When the entertainment ends with victory, just look at what can happen. A shade more than four years ago, an estimated 800,000 residents of this metro area—roughly one in three souls living here—packed Downtown on a sunny November day for the Royals’ World Series victory parade. For a while, Kansas City baseball, even Kansas City itself, was the toast of the nation. People were talking about us. We mattered.

We like being recognized that way, we like the respect it generates. Even if we’re living it vicariously.

“Look what that did to the city, our sense of civic pride,” Jacobs says. “It is a huge boon emotionally, civically and personally. When you’re out of town wearing Chiefs clothing, we’re happy to tell everyone, ‘Yeah, I’m a fan.’ We’re tied up in that and I get it. If we win it all, and I sure as hell hope we do, we’ll all be excited for a long time to come. If we don’t do it again for years and years, at least we made it there this year. It’s a personal connection we have with this stuff.” 


To reach the Super Bowl, the Chiefs had to make NFL history, overcoming a 24-0 deficit to reach the AFC title game. And they had to overcome a 10-point deficit (twice)to beat the Tennessee Titans in the AFC title game. If you think about them from a certain point of view, though, those games were primers for business executives striving to turn around distressed organizations. Some of those lessons:


After falling behind 24-0 against Houston and 17-7 against Tennessee, the Chiefs refused to panic. One reason: leadership: As Patrick Mahomes demonstrated against Houston with his memorable inspiration to the offense: “Let’s go do something special!” They did.
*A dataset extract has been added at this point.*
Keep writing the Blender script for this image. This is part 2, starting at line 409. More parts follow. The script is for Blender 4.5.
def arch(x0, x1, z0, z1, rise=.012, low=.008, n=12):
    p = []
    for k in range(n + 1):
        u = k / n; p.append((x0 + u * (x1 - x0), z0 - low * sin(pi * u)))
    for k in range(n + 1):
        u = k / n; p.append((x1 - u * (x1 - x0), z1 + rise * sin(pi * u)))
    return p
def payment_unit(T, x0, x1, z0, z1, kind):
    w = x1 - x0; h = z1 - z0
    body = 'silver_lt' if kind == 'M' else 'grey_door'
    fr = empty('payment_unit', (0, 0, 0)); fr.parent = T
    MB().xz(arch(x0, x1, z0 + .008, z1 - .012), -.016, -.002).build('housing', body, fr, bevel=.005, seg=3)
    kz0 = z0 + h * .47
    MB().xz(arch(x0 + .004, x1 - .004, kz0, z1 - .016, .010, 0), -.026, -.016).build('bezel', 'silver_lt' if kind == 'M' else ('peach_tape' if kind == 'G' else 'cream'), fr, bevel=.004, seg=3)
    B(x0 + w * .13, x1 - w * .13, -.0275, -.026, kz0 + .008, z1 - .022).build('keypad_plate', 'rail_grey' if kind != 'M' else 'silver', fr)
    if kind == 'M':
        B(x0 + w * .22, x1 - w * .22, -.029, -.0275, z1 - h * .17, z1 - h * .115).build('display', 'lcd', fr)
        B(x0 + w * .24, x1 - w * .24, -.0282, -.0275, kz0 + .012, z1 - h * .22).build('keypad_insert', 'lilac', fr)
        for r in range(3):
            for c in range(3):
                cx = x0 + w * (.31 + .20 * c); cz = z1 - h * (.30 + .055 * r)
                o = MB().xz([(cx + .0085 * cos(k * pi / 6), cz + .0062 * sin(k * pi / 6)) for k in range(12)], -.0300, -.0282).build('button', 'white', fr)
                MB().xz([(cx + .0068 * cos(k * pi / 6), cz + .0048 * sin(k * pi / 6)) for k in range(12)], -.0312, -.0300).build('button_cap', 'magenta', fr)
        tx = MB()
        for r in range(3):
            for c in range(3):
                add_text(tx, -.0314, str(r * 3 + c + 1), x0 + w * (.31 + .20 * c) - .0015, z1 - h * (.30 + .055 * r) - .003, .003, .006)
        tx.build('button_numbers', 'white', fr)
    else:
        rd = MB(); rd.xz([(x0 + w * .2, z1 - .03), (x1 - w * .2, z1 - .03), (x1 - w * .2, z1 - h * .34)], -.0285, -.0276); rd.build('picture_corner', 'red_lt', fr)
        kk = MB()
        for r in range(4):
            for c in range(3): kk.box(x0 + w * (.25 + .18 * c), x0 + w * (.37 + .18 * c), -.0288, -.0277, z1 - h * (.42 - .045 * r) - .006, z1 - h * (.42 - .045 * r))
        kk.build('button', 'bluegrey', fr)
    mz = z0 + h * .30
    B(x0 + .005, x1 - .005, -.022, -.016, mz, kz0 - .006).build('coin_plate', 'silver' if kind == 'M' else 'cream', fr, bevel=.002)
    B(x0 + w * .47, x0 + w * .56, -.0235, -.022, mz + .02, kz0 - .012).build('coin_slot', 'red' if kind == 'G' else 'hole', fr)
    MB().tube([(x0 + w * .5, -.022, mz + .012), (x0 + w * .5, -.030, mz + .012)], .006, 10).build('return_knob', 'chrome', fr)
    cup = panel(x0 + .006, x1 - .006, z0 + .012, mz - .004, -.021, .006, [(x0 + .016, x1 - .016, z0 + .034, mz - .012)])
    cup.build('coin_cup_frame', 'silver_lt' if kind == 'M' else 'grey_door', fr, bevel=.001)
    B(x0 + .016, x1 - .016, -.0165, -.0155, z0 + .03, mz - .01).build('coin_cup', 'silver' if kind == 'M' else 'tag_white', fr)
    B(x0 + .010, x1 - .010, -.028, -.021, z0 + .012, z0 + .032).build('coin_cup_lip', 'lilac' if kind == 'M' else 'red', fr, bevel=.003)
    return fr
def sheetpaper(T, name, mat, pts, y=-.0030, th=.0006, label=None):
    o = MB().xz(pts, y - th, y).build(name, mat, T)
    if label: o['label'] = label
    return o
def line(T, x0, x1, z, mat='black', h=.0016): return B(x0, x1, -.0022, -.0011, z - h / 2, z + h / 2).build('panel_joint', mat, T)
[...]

Daniel Sorensen’s two monster special-teams plays against the Texans, forcing a fumble on a kickoff return and snuffing out a horribly-advised fake punt, gave the Chiefs short fields that lead to touchdowns. His individual excellence translated into team-wide success and turned the game around.
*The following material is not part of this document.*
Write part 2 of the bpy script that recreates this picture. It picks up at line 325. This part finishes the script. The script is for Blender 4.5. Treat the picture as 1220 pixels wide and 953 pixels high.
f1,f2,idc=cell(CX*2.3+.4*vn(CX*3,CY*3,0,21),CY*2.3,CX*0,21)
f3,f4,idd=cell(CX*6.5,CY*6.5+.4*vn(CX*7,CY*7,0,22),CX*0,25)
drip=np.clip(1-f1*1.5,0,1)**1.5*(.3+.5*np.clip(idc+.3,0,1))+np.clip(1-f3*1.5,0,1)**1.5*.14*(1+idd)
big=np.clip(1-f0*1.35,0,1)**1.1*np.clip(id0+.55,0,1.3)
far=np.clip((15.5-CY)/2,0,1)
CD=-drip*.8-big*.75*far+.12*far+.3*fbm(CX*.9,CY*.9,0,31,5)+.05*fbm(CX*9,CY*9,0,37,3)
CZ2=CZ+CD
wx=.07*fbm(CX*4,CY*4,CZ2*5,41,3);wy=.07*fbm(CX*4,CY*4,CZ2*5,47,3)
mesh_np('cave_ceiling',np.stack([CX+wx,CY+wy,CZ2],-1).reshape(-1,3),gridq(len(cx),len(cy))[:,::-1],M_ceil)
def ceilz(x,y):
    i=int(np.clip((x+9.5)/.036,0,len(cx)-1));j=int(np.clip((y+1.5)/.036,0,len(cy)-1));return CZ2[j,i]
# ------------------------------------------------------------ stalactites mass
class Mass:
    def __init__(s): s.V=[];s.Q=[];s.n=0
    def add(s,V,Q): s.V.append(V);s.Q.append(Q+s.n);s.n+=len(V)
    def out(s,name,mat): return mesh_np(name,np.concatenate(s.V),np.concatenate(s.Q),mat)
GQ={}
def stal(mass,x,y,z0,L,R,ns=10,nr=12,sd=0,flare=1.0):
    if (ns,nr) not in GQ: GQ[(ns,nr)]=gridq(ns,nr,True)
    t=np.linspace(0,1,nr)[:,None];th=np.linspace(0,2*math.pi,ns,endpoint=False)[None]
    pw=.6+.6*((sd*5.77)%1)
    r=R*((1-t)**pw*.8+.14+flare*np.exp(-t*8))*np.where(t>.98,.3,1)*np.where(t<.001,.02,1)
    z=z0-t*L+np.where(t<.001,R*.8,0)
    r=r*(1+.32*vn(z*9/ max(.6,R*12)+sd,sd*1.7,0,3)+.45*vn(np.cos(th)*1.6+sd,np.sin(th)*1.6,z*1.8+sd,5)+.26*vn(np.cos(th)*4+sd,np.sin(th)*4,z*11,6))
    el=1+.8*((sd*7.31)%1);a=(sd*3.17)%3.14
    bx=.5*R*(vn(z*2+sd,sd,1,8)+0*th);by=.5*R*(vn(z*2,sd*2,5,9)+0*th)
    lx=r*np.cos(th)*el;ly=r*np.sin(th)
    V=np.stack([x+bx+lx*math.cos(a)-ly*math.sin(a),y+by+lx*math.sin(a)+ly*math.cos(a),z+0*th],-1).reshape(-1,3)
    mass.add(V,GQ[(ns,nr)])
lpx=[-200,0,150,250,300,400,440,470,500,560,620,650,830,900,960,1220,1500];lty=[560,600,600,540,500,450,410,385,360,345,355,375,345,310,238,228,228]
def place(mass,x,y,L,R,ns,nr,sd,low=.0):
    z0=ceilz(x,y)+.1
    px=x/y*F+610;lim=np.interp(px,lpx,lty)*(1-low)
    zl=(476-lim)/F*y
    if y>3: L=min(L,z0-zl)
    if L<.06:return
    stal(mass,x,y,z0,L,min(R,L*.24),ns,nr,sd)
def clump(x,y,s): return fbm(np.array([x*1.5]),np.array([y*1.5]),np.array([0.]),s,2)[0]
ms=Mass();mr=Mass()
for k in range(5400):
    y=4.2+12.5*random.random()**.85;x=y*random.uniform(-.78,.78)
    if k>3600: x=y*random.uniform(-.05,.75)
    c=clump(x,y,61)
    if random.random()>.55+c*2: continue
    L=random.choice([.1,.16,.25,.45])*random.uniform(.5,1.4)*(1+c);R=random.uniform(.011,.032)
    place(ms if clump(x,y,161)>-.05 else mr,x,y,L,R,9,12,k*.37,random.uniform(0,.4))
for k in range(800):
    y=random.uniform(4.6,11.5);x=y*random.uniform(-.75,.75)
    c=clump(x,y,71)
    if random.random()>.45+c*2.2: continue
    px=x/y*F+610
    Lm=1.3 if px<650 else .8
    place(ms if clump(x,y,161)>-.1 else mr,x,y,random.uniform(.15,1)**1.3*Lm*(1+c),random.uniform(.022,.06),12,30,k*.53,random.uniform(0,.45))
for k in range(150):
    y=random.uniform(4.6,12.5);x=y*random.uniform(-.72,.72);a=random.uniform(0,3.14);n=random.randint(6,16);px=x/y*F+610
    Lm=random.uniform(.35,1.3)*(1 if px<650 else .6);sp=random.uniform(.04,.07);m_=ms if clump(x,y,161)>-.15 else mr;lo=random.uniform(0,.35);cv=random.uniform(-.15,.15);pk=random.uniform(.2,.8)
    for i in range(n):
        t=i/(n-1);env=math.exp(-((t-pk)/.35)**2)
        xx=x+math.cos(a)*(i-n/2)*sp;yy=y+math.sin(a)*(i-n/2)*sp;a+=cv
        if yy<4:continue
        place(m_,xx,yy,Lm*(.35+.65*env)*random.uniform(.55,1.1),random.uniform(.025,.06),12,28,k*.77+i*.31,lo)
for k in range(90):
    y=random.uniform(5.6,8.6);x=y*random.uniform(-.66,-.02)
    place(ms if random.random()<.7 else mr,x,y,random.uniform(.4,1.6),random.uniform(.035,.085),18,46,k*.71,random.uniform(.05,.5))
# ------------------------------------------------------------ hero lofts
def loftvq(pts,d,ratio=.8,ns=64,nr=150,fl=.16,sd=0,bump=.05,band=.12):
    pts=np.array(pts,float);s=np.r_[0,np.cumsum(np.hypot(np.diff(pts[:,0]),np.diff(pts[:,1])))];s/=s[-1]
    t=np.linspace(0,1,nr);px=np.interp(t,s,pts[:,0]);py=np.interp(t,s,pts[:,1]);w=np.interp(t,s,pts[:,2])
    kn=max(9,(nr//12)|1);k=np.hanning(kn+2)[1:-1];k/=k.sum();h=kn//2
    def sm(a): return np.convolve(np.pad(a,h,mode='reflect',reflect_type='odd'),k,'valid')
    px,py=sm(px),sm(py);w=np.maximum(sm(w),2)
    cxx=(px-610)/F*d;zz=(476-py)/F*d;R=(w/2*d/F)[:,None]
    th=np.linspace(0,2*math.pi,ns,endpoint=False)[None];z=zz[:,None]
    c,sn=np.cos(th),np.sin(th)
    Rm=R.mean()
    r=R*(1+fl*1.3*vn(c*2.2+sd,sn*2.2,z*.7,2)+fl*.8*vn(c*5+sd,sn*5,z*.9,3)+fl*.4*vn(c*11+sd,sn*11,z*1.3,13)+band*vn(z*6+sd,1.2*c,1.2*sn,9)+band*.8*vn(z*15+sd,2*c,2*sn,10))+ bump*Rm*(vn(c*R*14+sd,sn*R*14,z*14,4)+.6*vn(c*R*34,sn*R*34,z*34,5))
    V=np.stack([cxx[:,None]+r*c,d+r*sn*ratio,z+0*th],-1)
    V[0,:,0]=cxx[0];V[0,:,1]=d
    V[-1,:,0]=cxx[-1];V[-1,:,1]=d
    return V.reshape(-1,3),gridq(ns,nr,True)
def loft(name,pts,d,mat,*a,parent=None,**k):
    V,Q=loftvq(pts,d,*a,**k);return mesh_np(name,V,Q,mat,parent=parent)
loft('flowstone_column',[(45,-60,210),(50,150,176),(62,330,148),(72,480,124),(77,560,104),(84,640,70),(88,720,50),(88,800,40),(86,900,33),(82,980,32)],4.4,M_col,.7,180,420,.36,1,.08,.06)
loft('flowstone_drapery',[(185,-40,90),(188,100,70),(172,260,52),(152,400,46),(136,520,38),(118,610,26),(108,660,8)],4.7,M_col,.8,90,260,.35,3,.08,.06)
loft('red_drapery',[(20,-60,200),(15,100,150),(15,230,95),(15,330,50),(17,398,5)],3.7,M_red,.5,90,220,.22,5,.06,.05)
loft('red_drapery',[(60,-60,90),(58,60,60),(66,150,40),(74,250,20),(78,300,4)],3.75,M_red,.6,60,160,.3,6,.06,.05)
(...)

Kansas City knew Houston’s man-coverage defense was susceptible through the air. It could have retreated from the passing game to regroup after a handful of third-down drops killed early drives, but at the risk of falling further behind. It never wavered in riding Mahomes’ arm and attitude that carried the team this far.


The offensive genius of Head Coach Andy Reid has made him the architect of the most successful seven-year-run era in the Chiefs history, if you’re measuring by victories and division titles. Clark Hunt, in the chief executive’s chair, Mark Donovan as president and General Manager Brett Veach and their deft player-personnel skills have given Reid the tools he’s needed to consistently operate at a high level.


There’s one other success factor that has set the Chiefs apart from teams in 31 other metro areas around the country: Its customer base, the fans. The full-throated, eardrum-rattling decibel levels at Arrowhead are legendary for their impact on the game itself. When your clients—the ones who allow you to pay the bills—are fully committed to your success and see it as a part of their own, you have a leg up on the competition. Synthesized best, perhaps, by tight end Travis Kelce after the Houston game: “I’m just happy that we get to play here in front of this unbelievable city,”
he said after pulling in three touchdown passes from Mahomes.